Mid90s is best as a narrow but heartfelt chronicle of overcoming the physical and social challenges of skating, extending your capacities with joy and terror. The bewildered smile Stevie wears for much of the film applies equally to his first push and his first ollie, his first smoke and his first beer, his first hookup and his first fistfight. He glides effortlessly through the rites of passage and mercurial hierarchies of skating, undergoing suspiciously mild ragging for such a little kook. The truest moment comes when he attempts a roof-gap trick he has no hope of making after someone else chickens out, instantly shifting the pecking order. 

But the plotting is thin and schematic, leaving little room for grace notes in its low-stakes momentum, and while the actors are delightful, the characters are under-sketched in some ways and overstated in others. Stevie (Sunny Suljic) isn’t layered, he’s positively split—this sweet child with a mildly problematic home life and good friends who will suddenly start strangling himself with a Super Nintendo controller cord, as if having flashbacks of being in The Killing of a Sacred Deer.

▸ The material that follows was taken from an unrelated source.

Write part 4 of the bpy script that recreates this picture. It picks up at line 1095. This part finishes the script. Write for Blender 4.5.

Pack leader Ray (charmer Na-kel Smith, a real-life pro) sometimes seems to have wandered in from an ABC after-school special, so nurturing and motivational are his pep talks. Fuckshit (that’s what he says when someone makes a heavy trick), a slacker played by the luminous Olan Prenatt, is calibrated to be Ray’s foil more than his own person. Fourth Grade (Ryder McLaughlin) has no POV; he hovers on the periphery signaling sadness and poverty. And while Lucas Hedges is watchable as always, his character, Stevie’s older brother, is a bizarre creation who alternates between beating Stevie up and weeping when Stevie hurts his feelings. 

Some of Mid90s’ limitations chalk up to overcautious first-time filmmaking, though we get glorious cinematography of LA light and an expensive soundtrack of nineties rap, punk, and indie to compensate. The airless script could have used more space for improvisation, more lulls in the narrative, so the characters could grow into more than avatars of their types, and the minutiae of skating could shine through. There’s a great sequence where Ray sets up a new deck for Stevie, razoring off the grip tape and screwing in the trucks, but this is the exception to the rule in a movie where skating is more emotional texture than material fact.

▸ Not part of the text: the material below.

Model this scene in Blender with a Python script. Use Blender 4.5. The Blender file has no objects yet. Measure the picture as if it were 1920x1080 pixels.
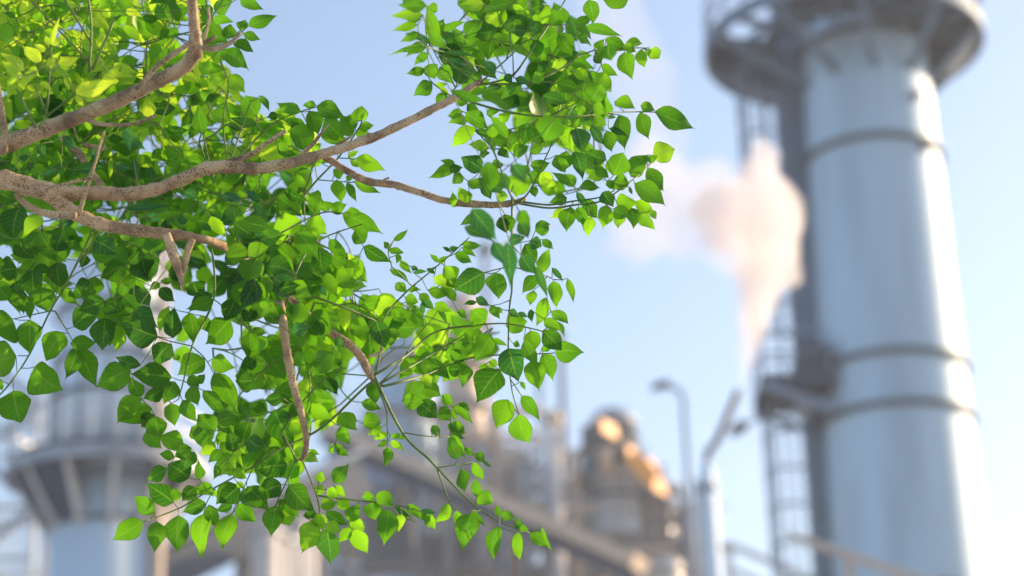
import bpy, math, random
import numpy as np
from mathutils import Vector, Matrix

# ------------------------------------------------------------------ camera
SC = bpy.context.scene
COL = SC.collection
FL = 85.0
FPX = FL/36.0*1920.0
PITCH, ROLL = math.radians(20.7), math.radians(-1.9)
CAM = Vector((0, 0, 1.6))
ROT = (Matrix.Rotation(math.radians(90)+PITCH, 3, 'X') @ Matrix.Rotation(ROLL, 3, 'Z'))
cd = bpy.data.cameras.new('camera'); cam = bpy.data.objects.new('camera', cd); COL.objects.link(cam)
cam.matrix_world = Matrix.Translation(CAM) @ ROT.to_4x4()
cd.lens = FL; cd.sensor_width = 36; cd.clip_start = .05; cd.clip_end = 20000
cd.dof.use_dof = True; cd.dof.focus_distance = 3.5; cd.dof.aperture_fstop = 3.6
SC.camera = cam
# ------------------------------------------------------------------ sky, sun, exposure
SUN_AZ, SUN_EL = math.radians(62), math.radians(20)      # azimuth clockwise from +Y (view direction)
W = bpy.data.worlds.new('World'); SC.world = W; W.use_nodes = True
nt = W.node_tree; bg = nt.nodes['Background']
sky = nt.nodes.new('ShaderNodeTexSky'); sky.sky_type = 'NISHITA'; sky.sun_disc = False
sky.sun_elevation = SUN_EL; sky.sun_rotation = SUN_AZ
sky.air_density = 1.0; sky.dust_density = 1.9; sky.ozone_density = 1.6
nt.links.new(sky.outputs[0], bg.inputs[0]); bg.inputs[1].default_value = 0.115
sl = bpy.data.lights.new('sun', 'SUN'); sl.energy = 2.9; sl.angle = math.radians(.6); sl.color = (1, .72, .44)
so = bpy.data.objects.new('sun', sl); COL.objects.link(so)
sdir = Vector((math.sin(SUN_AZ)*math.cos(SUN_EL), math.cos(SUN_AZ)*math.cos(SUN_EL), math.sin(SUN_EL)))
so.rotation_euler = sdir.to_track_quat('Z', 'Y').to_euler(); so.location = (40, 20, 60)
SC.view_settings.view_transform = 'Standard'; SC.view_settings.look = 'None'
SC.view_settings.gamma = 1; SC.view_settings.exposure = 1.18
SC.render.engine = 'CYCLES'
SC.cycles.max_bounces = 12; SC.cycles.transparent_max_bounces = 8; SC.cycles.volume_bounces = 10
SC.cycles.transmission_bounces = 6; SC.cycles.sample_clamp_indirect = 6
SC.cycles.caustics_reflective = False; SC.cycles.caustics_refractive = False

# ------------------------------------------------------------------ helpers
def ray(px, py):
    return (ROT @ Vector(((px-960)/FPX, (540-py)/FPX, -1.0)))
def P(px, py, d):                       # a point at depth d (metres along the view axis)
    return CAM + ray(px, py)*d
def H(px, py, h):                       # a point at horizontal distance h
    r = ray(px, py); return CAM + r*(h/math.hypot(r.x, r.y))
RI = ROT.transposed()
def proj(p):
    v = RI @ (Vector(p)-CAM); return (960+FPX*v.x/-v.z, 540-FPX*v.y/-v.z, -v.z)
def zrow(x, y, py):                     # height on the vertical line (x,y) seen at picture row py
    lo, hi = -5, 90
    for _ in range(50):
        m = (lo+hi)/2
        if proj((x, y, m))[1] > py: lo = m
        else: hi = m
    return (lo+hi)/2
def vert(px, py, h):                    # foot x,y of a vertical thing seen at px,py
    p = H(px, py, h); return p.x, p.y

class MB:
    def __init__(s): s.v = []; s.f = []; s.uv = None
    def add(s, vs, fs):
        o = len(s.v); s.v += [tuple(v) for v in vs]; s.f += [tuple(i+o for i in f) for f in fs]; return s
    def box(s, c, size, rz=0, R=None):
        hx, hy, hz = size[0]/2, size[1]/2, size[2]/2
        M = R or Matrix.Rotation(rz, 3, 'Z'); c = Vector(c)
        vs = [c + M @ Vector((x*hx, y*hy, z*hz)) for x in (-1, 1) for y in (-1, 1) for z in (-1, 1)]
        return s.add(vs, [(0,1,3,2),(4,6,7,5),(0,4,5,1),(2,3,7,6),(0,2,6,4),(1,5,7,3)])
    def bar(s, a, b, w, h=None):        # rectangular bar from a to b
        a, b = Vector(a), Vector(b); d = b-a; L = d.length
        if L < 1e-6: return s
        R = d.to_track_quat('X', 'Z').to_matrix()
        return s.box((a+b)/2, (L, w, h or w), R=R)
    def tube(s, pts, rad, n=8, cap=True, rough=0, seed=0):
        pts = [Vector(p) for p in pts]; m = len(pts)
        rad = rad if isinstance(rad, (list, tuple)) else [rad]*m
        rng = random.Random(seed)
        vs = []; u = None
        for i, p in enumerate(pts):
            t = (pts[min(i+1, m-1)]-pts[max(i-1, 0)])
            t = t.normalized() if t.length > 1e-9 else Vector((0,0,1))
            if u is None:
                u = t.orthogonal().normalized()
            else:
                u = (u - t*u.dot(t)); u = u.normalized() if u.length > 1e-6 else t.orthogonal().normalized()
            w = t.cross(u)
            for k in range(n):
                a = 2*math.pi*k/n; r = rad[i]*(1+rough*(rng.random()-.5))
                vs.append(p + (u*math.cos(a)+w*math.sin(a))*r)
        fs = [(i*n+k, i*n+(k+1) % n, (i+1)*n+(k+1) % n, (i+1)*n+k) for i in range(m-1) for k in range(n)]
        if cap: fs += [tuple(range(n-1, -1, -1)), tuple(range((m-1)*n, m*n))]
        return s.add(vs, fs)
    def lathe(s, c, prof, n=48, cap=True):   # prof: (r,z) from bottom to top round the vertical through c
        vs = [(c[0]+r*math.cos(2*math.pi*k/n), c[1]+r*math.sin(2*math.pi*k/n), c[2]+z) for r, z in prof for k in range(n)]
        m = len(prof)
        fs = [(i*n+k, i*n+(k+1) % n, (i+1)*n+(k+1) % n, (i+1)*n+k) for i in range(m-1) for k in range(n)]
        if cap: fs += [tuple(range(n-1, -1, -1)), tuple(range((m-1)*n, m*n))]
        return s.add(vs, fs)
    def build(s, name, m, parent=None, smooth=False, label=None):
        org = ORG.get(parent.name, Vector((0,0,0))) if parent else Vector((0,0,0))
        me = bpy.data.meshes.new(name)
        me.from_pydata([(v[0]-org.x, v[1]-org.y, v[2]-org.z) for v in s.v], [], s.f)
        if smooth: me.polygons.foreach_set('use_smooth', [True]*len(me.polygons))
        me.materials.append(m); me.update()
        o = bpy.data.objects.new(name, me); COL.objects.link(o)
        if parent: o.parent = parent; ORG[o.name] = org
        if label: o['label'] = label
        return o
ORG = {}
def thing(name, label, cat, loc, group=None, kind=None):
    o = bpy.data.objects.new(name, None); COL.objects.link(o); o.location = loc; o.empty_display_size = .3
    o['label'] = label; o['category'] = cat
    if group: o['group'] = group
    if kind: o['kind'] = kind
    ORG[o.name] = Vector(loc); return o

# ------------------------------------------------------------------ materials
def mat(name, col=(.5,.5,.5), rough=.6, metal=0.0, noise=0.0, scale=3.0, col2=None, bump=0.0, stretch=None):
    m = bpy.data.materials.new(name); m.use_nodes = True; n = m.node_tree; b = n.nodes['Principled BSDF']
    b.inputs['Roughness'].default_value = rough; b.inputs['Metallic'].default_value = metal
    b.inputs['Base Color'].default_value = (*col, 1)
    if col2 or noise:
        tc = n.nodes.new('ShaderNodeTexCoord'); nz = n.nodes.new('ShaderNodeTexNoise'); nz.inputs['Scale'].default_value = scale
        nz.inputs['Detail'].default_value = 6; mp = n.nodes.new('ShaderNodeMapping'); mp.inputs['Scale'].default_value = stretch or (1, 1, 1)
        n.links.new(tc.outputs['Object'], mp.inputs['Vector']); n.links.new(mp.outputs[0], nz.inputs['Vector'])
        cr = n.nodes.new('ShaderNodeValToRGB'); cr.color_ramp.elements[0].position = .35; cr.color_ramp.elements[1].position = .68
        c2 = col2 or tuple(c*(1-noise) for c in col)
        cr.color_ramp.elements[0].color = (*c2, 1); cr.color_ramp.elements[1].color = (*col, 1)
        n.links.new(nz.outputs['Fac'], cr.inputs[0]); n.links.new(cr.outputs[0], b.inputs['Base Color'])
        if bump:
            bp = n.nodes.new('ShaderNodeBump'); bp.inputs['Strength'].default_value = bump; bp.inputs['Distance'].default_value = .02
            n.links.new(nz.outputs['Fac'], bp.inputs['Height']); n.links.new(bp.outputs[0], b.inputs['Normal'])
    return m
M_clad = mat('aluminium cladding', (.46,.62,.75), .55, .22, .26, 1.1, stretch=(1, 1, .12))  # blue base colour stands in for sky mirrored in the metal
M_duct = mat('dark blue duct', (.15,.23,.31), .6, .2, .2, 1)
M_shiny = mat('bright cladding', (.80,.85,.92), .3, .75, .08, .7)
M_tower = mat('weathered cladding', (.66,.79,.90), .55, .1, .08, .7)
M_ring = mat('ring steel', (.10,.12,.14), .6, .3, .3, 4)
M_dark = mat('dark painted steel', (.038,.07,.115), .65, .1, .3, 3)
M_steel = mat('grey galvanised steel', (.42,.45,.49), .55, .35, .35, 2.5)
M_brown = mat('brown weathered steel', (.27,.265,.275), .7, .1, .4, 2.5)
M_tan = mat('tan painted steel', (.66,.52,.40), .6, .1, .25, 3)
M_pale = mat('pale insulation jacket', (.74,.70,.66), .5, .3, .2, 2)
M_blue = mat('blue grey steel', (.24,.32,.42), .55, .3, .25, 2)
M_orange = mat('sunlit orange panel', (.95,.42,.10), .55, 0, .15, 3)  # orange base stands in for warm sunlight on insulation
M_rust = mat('brown pipe', (.12,.07,.055), .7, 0, .3, 6)
M_lamp = mat('lamp housing', (.06,.06,.07), .5, .2, .2, 6)
M_ground = mat('pale concrete ground', (.40,.42,.45), .9, 0, 0, .6, (.31,.33,.35), .5)

def bark(name, near=1.0):
    m = bpy.data.materials.new(name); m.use_nodes = True; n = m.node_tree; b = n.nodes['Principled BSDF']; L = n.links.new
    tc = n.nodes.new('ShaderNodeTexCoord')
    n1 = n.nodes.new('ShaderNodeTexNoise'); n1.inputs['Scale'].default_value = 26; n1.inputs['Detail'].default_value = 7
    L(tc.outputs['Object'], n1.inputs['Vector'])
    cr = n.nodes.new('ShaderNodeValToRGB'); e = cr.color_ramp.elements
    e[0].position = .32; e[0].color = (.20,.125,.07,1); e[1].position = .62; e[1].color = (.64,.47,.28,1)
    x = cr.color_ramp.elements.new(.47); x.color = (.47,.33,.19,1)
    L(n1.outputs['Fac'], cr.inputs[0])
    vo = n.nodes.new('ShaderNodeTexVoronoi'); vo.inputs['Scale'].default_value = 380; vo.inputs['Randomness'].default_value = 1
    L(tc.outputs['Object'], vo.inputs['Vector'])
    n2 = n.nodes.new('ShaderNodeTexNoise'); n2.inputs['Scale'].default_value = 45; L(tc.outputs['Object'], n2.inputs['Vector'])
    ad = n.nodes.new('ShaderNodeMath'); ad.operation = 'MULTIPLY_ADD'; ad.inputs[1].default_value = 1.25; ad.inputs[2].default_value = -.29
    L(n2.outputs['Fac'], ad.inputs[0])
    lt = n.nodes.new('ShaderNodeMath'); lt.operation = 'LESS_THAN'; L(vo.outputs['Distance'], lt.inputs[0]); L(ad.outputs[0], lt.inputs[1])
    mx = n.nodes.new('ShaderNodeMix'); mx.data_type = 'RGBA'; L(lt.outputs[0], mx.inputs[0])
    L(cr.outputs[0], mx.inputs[6]); mx.inputs[7].default_value = (.20,.125,.07,1)
    L(mx.outputs[2], b.inputs['Base Color']); b.inputs['Roughness'].default_value = .85
    bp = n.nodes.new('ShaderNodeBump'); bp.inputs['Strength'].default_value = 1; bp.inputs['Distance'].default_value = .006
    L(n1.outputs['Fac'], bp.inputs['Height']); L(bp.outputs[0], b.inputs['Normal'])
    return m
M_bark = bark('bark')
M_stem = mat('green stem', (.17,.27,.04), .5, 0, .45, 40)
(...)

The faint ersatz quality haunting Mid90s’ period accuracy is starkest in a scene where the posse encounters a homeless man in a park full of other skaters, and they all sit down to wax rhapsodic about skating. This is hard to square with the more accurate, if carefully hedged in basic decency, portrayal of nineties skate kids elsewhere, with their commonplace misogyny, aggression, and homophobia—all well-documented in Big Brother, the culturally rich but absolutely vile nineties skate bible. Honestly, those kids would have been just as likely to shit in the homeless man’s hat.

The nineties introduced a pronounced dirtbag strain to skate culture that culminated, by 2000, in Jackass. It was an era when skate mags and videos were full of angry young men falling off roofs in shopping carts and playing horrible pranks on each other. This wasn’t universal, but in clearly alluding to it while also downplaying it, Hill shies away from having to criticize it and explore its sociological sources.

There’s another area where he doesn’t want to go: You don’t need to be into skateboarding to catch nostalgic feelings from Mid90s, but you might need to be a man. Women’s subjectivity is completely absent, which might be as era-appropriate as the casual use of “faggot” but is just as off-putting today. The film resembles a fake version of sublime skate doc Minding the Gap, which both validates its essential truth and highlights its cagey artifice. Mid90s just outlines the same home traumas that create skate tribes that Minding the Gap fills in so deeply. Watch that for a genuine glimpse of skating now. As for the nineties, sadly, Larry Clark’s Kids still feels like the more piercing, authentic fictional film of record.